Just last month the president had assured the nation that, following the withdrawal of American troops, there would be absolutely no collapse of the Afghan army or government. He said that there would be no reason to compare events with Vietnam and he even specified – in what turned out to be his worst hostage to fortune – that there would be no Saigon-like airlifting from the roof of the US embassy.
Yet all these things, and far more, occurred this week. And the footage from America’s defeat in Vietnam looks positively orderly by comparison. Afghan women trying to push their babies over barbed wire to US troops so that they will take them out. Men trying to hold onto the sides of the last planes heading out of Kabul. Bodies falling from the sky as their attempt to hold on fails thousands of feet up in the air.
What was Biden’s response to all this? It was to give a belligerent press conference explaining that all this was perfectly as it should be, and as he had expected, and that he stood by his decision. And what did Biden do after he’d just about managed to read that teleprompter script? He walked away without taking any questions. That was it. If Donald Trump had done any such thing, let alone after such a catastrophe, the US media would have declared it the work of an unaccountable dictator.
Eventually Biden did give an interview, late in the week, to George Stephanopoulos of ABC. During that interview, granted no doubt because the White House knew it would be lenient, Stephanopoulos quizzed the president as much as the protocol of the sycophants’ circle allows. As ever, it showed its limits.
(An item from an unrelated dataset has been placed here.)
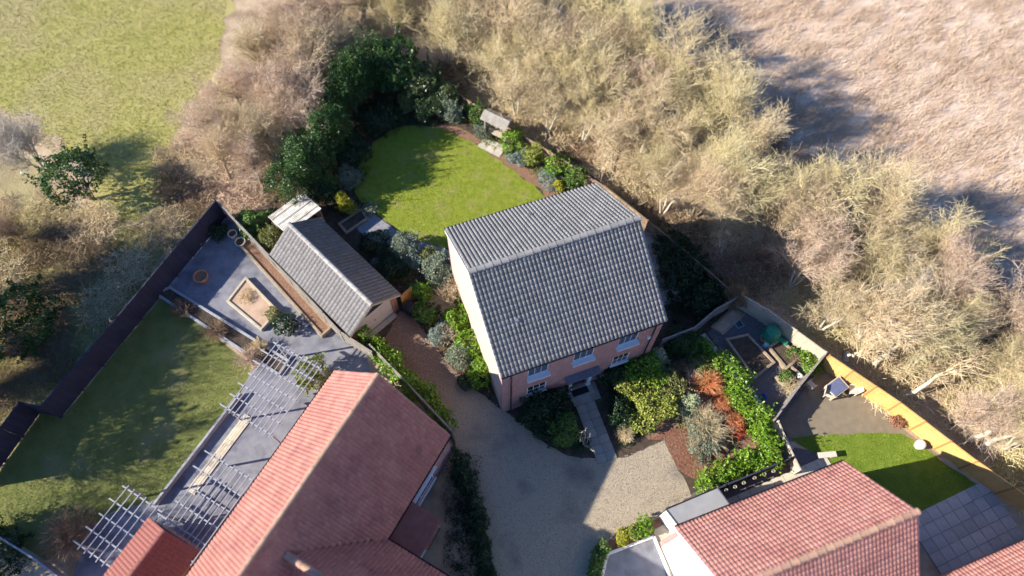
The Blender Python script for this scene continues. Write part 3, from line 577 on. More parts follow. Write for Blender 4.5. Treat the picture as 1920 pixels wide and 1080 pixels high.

At one stage the interviewer asked about the footage that had come out of Afghanistan. “We’ve all seen the pictures,” he said. “We’ve seen those hundreds of people packed into a C-17. You’ve seen Afghans falling …” An angry, bug-eyed, blustering Biden interrupted his interviewer. “That was four days ago, five days ago,” he said furiously, in one of the most heartless non-sequiturs I have heard for quite some time. And what did Stephanopoulos do? Certainly, he did not do what an Andrew Neil or an Emma Barnett would have done.
Stephanopoulos didn’t even pause to notice the psychological weirdness of this reply. He did not ask what needed to be asked, which was: “What the hell does that mean? What has something happening four days ago got to do with what I’ve just asked you? Does the passage of five days make something ancient history in the fog of Biden head?”
The ABC interviewer did none of this. Instead, he asked Biden what he thought when he had seen these pictures and allowed Biden to boast that US personnel had got on top of the situation at the airport.
This is just one week in the life of Joe Biden, but you could select almost any other week in his career and find a similar soup of certainty, unknowingness, falteringness and arrogance. It is what you get when you have spent a career with a court media asking you about your choice of ice cream and reached the highest office in the land because you weren’t the other guy.
The world always gets serious again. And it just got serious on Biden’s watch and has shown something that should have been revealed during the primary season long ago: that the man who is now commander-in-chief is not remotely in command of his brief.